How to Add Others to Google Calendar: Sharing Events and Calendars Explained
Google Calendar makes it straightforward to loop other people into your schedule — but there are actually several distinct ways to do it, and the right approach depends on what you're trying to accomplish. Are you inviting someone to a single event? Sharing your entire calendar with a colleague? Giving a family member edit access? Each scenario works differently.
The Two Core Methods: Event Invites vs. Calendar Sharing
Before diving into steps, it helps to understand the fundamental distinction:
- Event invites add specific people to a single meeting or appointment. They receive a notification and can accept, decline, or propose a new time.
- Calendar sharing gives someone ongoing visibility into your calendar — or a specific calendar you own — either to view or to edit.
These serve completely different purposes, and mixing them up is a common source of confusion.
How to Add People to a Specific Google Calendar Event
This is the most common use case — you're scheduling a meeting, call, or event and want others included.
On desktop (calendar.google.com):
- Click on the date and time slot where your event will occur, or open an existing event and click Edit (the pencil icon).
- In the event editor, locate the Guests field on the right side.
- Type the person's email address and press Enter. They'll appear in the guest list.
- Repeat for additional guests.
- Click Save, then choose to send invitation emails when prompted.
On Android or iOS:
- Tap the + button to create a new event, or tap an existing event to edit it.
- Scroll to find Add guests (Android) or Invitees (iOS).
- Enter email addresses one at a time.
- Save the event — guests receive an email invitation automatically.
Once added, guests can accept, decline, or mark "maybe." Their response status is visible to you in the event details. You can also control whether guests are allowed to modify the event, invite additional people, or see the full guest list — these are toggled in the Guest permissions section of the event editor.
How to Share an Entire Google Calendar with Someone 📅
Sharing a full calendar is different from sending a single event invite. This is useful for team scheduling, shared family calendars, or giving an assistant visibility into your availability.
On desktop:
- In the left sidebar under My calendars, hover over the calendar you want to share.

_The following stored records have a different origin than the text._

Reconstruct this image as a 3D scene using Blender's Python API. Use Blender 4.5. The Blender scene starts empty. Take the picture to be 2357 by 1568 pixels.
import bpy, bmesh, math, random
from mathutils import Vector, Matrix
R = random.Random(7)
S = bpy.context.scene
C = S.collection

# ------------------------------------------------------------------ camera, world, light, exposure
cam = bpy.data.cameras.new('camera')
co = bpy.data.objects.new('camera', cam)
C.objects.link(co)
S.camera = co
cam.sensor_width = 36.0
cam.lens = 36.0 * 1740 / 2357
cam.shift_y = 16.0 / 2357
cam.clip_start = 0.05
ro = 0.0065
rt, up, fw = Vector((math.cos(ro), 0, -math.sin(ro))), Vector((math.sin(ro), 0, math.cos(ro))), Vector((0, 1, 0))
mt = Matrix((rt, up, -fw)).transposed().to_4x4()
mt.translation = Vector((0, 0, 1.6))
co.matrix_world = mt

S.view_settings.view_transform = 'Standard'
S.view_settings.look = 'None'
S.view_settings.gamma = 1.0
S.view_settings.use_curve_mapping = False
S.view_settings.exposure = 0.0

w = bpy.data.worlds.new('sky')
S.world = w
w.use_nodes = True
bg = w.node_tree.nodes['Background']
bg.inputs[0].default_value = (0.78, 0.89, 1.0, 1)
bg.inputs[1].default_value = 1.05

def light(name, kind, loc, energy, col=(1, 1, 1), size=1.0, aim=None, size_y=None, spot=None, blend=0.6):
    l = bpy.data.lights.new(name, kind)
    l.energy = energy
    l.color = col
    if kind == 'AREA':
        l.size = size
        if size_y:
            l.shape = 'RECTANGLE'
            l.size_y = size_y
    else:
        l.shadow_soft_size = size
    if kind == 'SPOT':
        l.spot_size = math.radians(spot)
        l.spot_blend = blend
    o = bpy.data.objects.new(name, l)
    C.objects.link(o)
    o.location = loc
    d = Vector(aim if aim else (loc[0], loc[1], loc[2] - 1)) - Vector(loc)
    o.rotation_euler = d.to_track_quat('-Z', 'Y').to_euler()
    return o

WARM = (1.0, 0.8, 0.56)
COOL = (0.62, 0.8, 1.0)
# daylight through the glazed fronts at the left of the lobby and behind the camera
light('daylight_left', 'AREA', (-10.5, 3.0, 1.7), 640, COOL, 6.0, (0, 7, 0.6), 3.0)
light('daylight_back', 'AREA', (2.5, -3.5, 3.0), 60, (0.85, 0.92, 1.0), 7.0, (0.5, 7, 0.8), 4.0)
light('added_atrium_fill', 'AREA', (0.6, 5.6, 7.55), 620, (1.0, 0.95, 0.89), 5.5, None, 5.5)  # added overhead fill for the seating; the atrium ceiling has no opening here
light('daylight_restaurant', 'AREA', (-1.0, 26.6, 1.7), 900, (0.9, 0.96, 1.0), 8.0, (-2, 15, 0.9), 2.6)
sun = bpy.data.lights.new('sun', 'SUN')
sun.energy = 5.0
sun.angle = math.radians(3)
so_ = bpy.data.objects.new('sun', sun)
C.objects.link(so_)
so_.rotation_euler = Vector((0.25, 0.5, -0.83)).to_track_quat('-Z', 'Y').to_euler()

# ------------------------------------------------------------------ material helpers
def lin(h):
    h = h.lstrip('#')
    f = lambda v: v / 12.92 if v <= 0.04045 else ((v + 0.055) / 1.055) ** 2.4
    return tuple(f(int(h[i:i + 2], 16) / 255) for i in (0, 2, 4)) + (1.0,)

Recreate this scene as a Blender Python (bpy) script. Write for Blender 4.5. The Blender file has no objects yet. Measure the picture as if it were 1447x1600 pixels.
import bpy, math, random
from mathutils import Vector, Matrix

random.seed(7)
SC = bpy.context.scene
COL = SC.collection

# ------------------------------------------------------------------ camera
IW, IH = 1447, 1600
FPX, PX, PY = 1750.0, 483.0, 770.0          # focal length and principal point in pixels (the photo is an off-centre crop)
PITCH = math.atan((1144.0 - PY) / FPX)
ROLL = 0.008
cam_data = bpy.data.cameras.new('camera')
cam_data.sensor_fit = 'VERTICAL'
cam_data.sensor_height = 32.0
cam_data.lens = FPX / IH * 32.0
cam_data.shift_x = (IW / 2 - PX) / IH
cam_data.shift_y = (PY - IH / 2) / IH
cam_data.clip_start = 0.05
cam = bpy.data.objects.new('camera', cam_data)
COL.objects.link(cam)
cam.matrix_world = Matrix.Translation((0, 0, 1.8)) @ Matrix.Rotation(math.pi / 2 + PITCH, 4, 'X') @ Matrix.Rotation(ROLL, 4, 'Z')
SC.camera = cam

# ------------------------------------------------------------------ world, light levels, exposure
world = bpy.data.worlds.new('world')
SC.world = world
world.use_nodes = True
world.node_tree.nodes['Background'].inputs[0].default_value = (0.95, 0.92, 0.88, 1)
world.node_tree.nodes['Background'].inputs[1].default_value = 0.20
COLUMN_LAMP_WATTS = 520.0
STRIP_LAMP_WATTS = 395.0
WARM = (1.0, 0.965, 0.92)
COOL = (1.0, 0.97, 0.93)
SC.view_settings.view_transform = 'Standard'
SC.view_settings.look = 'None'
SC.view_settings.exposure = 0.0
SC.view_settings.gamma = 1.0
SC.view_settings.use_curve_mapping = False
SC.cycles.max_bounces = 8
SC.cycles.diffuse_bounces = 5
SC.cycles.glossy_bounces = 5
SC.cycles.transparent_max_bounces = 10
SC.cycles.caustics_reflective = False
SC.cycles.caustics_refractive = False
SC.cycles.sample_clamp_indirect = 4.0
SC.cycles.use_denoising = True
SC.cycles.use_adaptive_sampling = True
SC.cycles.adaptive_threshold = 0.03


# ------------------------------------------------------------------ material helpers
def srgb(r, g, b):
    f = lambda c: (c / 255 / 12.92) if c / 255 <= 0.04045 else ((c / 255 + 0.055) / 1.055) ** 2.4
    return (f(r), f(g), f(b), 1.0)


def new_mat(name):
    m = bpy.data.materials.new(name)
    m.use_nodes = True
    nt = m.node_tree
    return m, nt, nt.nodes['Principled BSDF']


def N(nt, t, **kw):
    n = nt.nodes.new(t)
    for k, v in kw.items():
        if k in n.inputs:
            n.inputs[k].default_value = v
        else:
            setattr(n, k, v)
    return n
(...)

- Click the three-dot menu that appears, then select Settings and sharing.
- Scroll to Share with specific people or groups.
- Click Add people and groups, enter the email address, and choose a permission level.
- Click Send — the recipient gets an email with a link to add the calendar to their own Google Calendar.
Permission levels explained:
| Permission Level | What They Can Do |
|---|---|
| See only free/busy | Knows when you're busy, but no event details |
| See all event details | Can read event titles, descriptions, and times |
| Make changes to events | Can add, edit, and delete events |
| Make changes and manage sharing | Full control, including resharing the calendar |
The person you share with needs a Google account to add the calendar to their Calendar app. If they don't have one, you can make the calendar public and share a link — though this removes privacy controls entirely.
Sharing With Someone Outside Google's Ecosystem
If you're inviting someone who doesn't use Google Calendar, event invites still work — they'll receive an ICS file attached to the invitation email, which is compatible with Apple Calendar, Outlook, and most other calendar apps.
For ongoing calendar sharing with non-Google users, the options are more limited. You can publish a public URL or an ICS subscription link from the calendar settings, which lets people subscribe in read-only mode from another calendar app. This approach doesn't give them any editing capabilities.
Managing Group Access and Google Workspace Accounts 🏢
If you're using Google Workspace (formerly G Suite) through an employer or organization, there are additional layers:
- Admins can set organization-wide sharing policies that affect what's visible between colleagues by default.
- You may have access to resource calendars (like meeting rooms or shared equipment) that work on a booking system rather than direct sharing.
- Google Groups can be added to an event or calendar share in place of individual email addresses, which is useful for recurring team access without updating individual permissions.
Personal Gmail accounts don't have these admin controls — sharing is managed entirely by the calendar owner on an individual basis.
What Affects the Experience for the Person You Add
Even when sharing is set up correctly, a few variables shape how it actually works for the recipient:
- Which platform they're on — the Google Calendar mobile app, a browser, or a third-party app like Outlook all display shared calendars differently.
- Notification settings — each person controls their own reminders and alerts, even for events they've been invited to.
- Time zone settings — Google Calendar adjusts event times to the viewer's local time zone, but this depends on both accounts having accurate time zone configurations.
- Whether they've accepted the share — calendar sharing requires the recipient to click the acceptance link in the email before the calendar appears on their end.
Someone who accepts a shared calendar from their phone might see it displayed differently than someone accessing it on a desktop browser, particularly around color-coding and layered calendar views.
The setup steps are consistent across accounts — but how well the sharing arrangement actually fits into someone's workflow depends on the tools they're already using, how their organization's account is configured, and what level of access genuinely matches the working relationship involved.